Avignon 2018. Salle Vedène, Le Grand Théâtre d’Oklahama. Madeleine Louarn met en scène une troupe de comédiens handicapés mentaux dans des textes de Kafka. A ceux qui douteraient de la légitimité de ces femmes et ces hommes à investir les scènes d’Avignon, elle répond par une arme imparable : leur talent.

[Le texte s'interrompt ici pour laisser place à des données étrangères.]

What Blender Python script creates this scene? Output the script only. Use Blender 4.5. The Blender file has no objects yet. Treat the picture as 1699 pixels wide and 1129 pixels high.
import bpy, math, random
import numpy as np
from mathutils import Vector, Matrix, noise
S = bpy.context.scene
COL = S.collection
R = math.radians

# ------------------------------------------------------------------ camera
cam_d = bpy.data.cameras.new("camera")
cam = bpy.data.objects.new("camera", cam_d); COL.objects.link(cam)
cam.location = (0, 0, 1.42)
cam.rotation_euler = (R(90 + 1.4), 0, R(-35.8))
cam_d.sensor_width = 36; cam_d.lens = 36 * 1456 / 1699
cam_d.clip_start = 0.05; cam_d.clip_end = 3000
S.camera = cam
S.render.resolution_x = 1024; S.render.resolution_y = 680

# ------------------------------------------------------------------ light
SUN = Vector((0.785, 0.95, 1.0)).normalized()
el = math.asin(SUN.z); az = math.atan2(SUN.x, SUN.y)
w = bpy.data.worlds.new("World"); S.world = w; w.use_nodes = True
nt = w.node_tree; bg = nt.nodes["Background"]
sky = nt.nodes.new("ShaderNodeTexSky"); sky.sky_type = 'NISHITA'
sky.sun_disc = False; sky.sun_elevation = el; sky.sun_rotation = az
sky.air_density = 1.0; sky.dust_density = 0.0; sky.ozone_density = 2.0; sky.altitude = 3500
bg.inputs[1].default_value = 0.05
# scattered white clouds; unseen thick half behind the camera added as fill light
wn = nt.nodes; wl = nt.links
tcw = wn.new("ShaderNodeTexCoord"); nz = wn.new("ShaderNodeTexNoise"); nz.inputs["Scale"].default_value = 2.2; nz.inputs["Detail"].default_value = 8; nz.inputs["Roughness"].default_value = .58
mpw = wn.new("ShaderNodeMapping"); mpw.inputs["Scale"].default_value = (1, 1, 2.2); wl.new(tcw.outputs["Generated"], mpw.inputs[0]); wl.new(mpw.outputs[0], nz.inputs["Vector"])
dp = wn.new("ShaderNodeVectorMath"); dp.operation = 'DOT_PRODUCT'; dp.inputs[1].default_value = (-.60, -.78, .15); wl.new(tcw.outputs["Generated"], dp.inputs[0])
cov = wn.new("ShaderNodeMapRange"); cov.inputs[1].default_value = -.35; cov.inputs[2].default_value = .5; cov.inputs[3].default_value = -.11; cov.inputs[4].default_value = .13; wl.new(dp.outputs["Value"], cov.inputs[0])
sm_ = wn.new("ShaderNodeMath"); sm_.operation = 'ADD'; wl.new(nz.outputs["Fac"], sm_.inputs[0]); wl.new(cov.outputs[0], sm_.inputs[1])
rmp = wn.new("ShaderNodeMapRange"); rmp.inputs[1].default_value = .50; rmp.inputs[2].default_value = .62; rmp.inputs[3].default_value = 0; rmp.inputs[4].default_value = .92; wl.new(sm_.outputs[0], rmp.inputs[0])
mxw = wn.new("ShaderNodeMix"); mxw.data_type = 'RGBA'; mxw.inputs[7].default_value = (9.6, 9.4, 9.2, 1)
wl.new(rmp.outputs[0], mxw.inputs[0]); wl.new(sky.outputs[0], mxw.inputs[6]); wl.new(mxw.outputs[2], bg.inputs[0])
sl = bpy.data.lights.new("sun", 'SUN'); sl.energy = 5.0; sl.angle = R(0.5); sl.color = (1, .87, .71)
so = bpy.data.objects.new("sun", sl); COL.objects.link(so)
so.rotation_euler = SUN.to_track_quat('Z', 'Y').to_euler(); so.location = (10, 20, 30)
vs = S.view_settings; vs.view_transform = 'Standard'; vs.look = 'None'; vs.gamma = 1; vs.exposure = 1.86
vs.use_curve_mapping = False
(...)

Ce que l’acteur handicapé mental amène sur la scène du théâtre c’est une incertitude, un trouble, une faille entre le normal et l’anormal, un gouffre entre le jeu et le non jeu, un abime entre ce qu’on croit savoir et ce qu’on ne sait, en fait, pas du tout. Madeleine Louarn, metteur en scène déjà passée par Avignon, ne travaille qu’avec les femmes et les hommes handicapés de l’atelier Catalyse, un Esat qui se trouve en Bretagne. Pourquoi ? Parce qu’avec eux, elle affronte des questions qui ne trouveront jamais de réponse et que ces non réponses sont la raison même de créer qui stimule l’artiste. « Est-ce que ces personnes sont vraiment des acteurs ? » se demandent certains spectateurs, dont le malaise à la sortie, quand ce n’est pas le rejet, est palpable. A ceux qui hésitent, on a envie de répondre oui.
Sincérité
Oui, cette jeune femme trisomique, ce jeune homme entravé, cet autre qui bafouille, oublie son texte, bégaie, celle ci encore qui avale ses mots, tous sont comédiens, malgré leurs trous de mémoires, leurs élocutions hasardeuses, leurs gestes maladroits, leurs hésitations répétées. Oui, ils sont comédiens et le sont d’autant plus dans un spectacle qui va puiser chez Franz Kafka des textes qui leur vont comme un gant. Qui suis je ? Comment me regarde-t-on ? Quelle est ma place dans cette société, s’interroge l’auteur. Des phrases reprises à la volée par les acteurs qui jouent ou qui jouent à jouer. Décidément on ne sait pas. Mais une chose est sûre, ce qu’ils disent, ils le vivent. Ils ne sont pas des marionnettes au service d’une cause qui oublierait l’art pour n’être qu’humanitaire, compassionnelle, piégée dans un pathos gluant. Alors, pour résumer, Le Grand théâtre d’Oklahama, c’est de l’émotion, du sourire, une présence exacerbée, des corps singuliers, de la sincérité, le tout dominé, emporté, transcendé par ce petit quelque chose qui s’appelle le talent. Et ça ça change tout.ces corps qui ne trichent pas.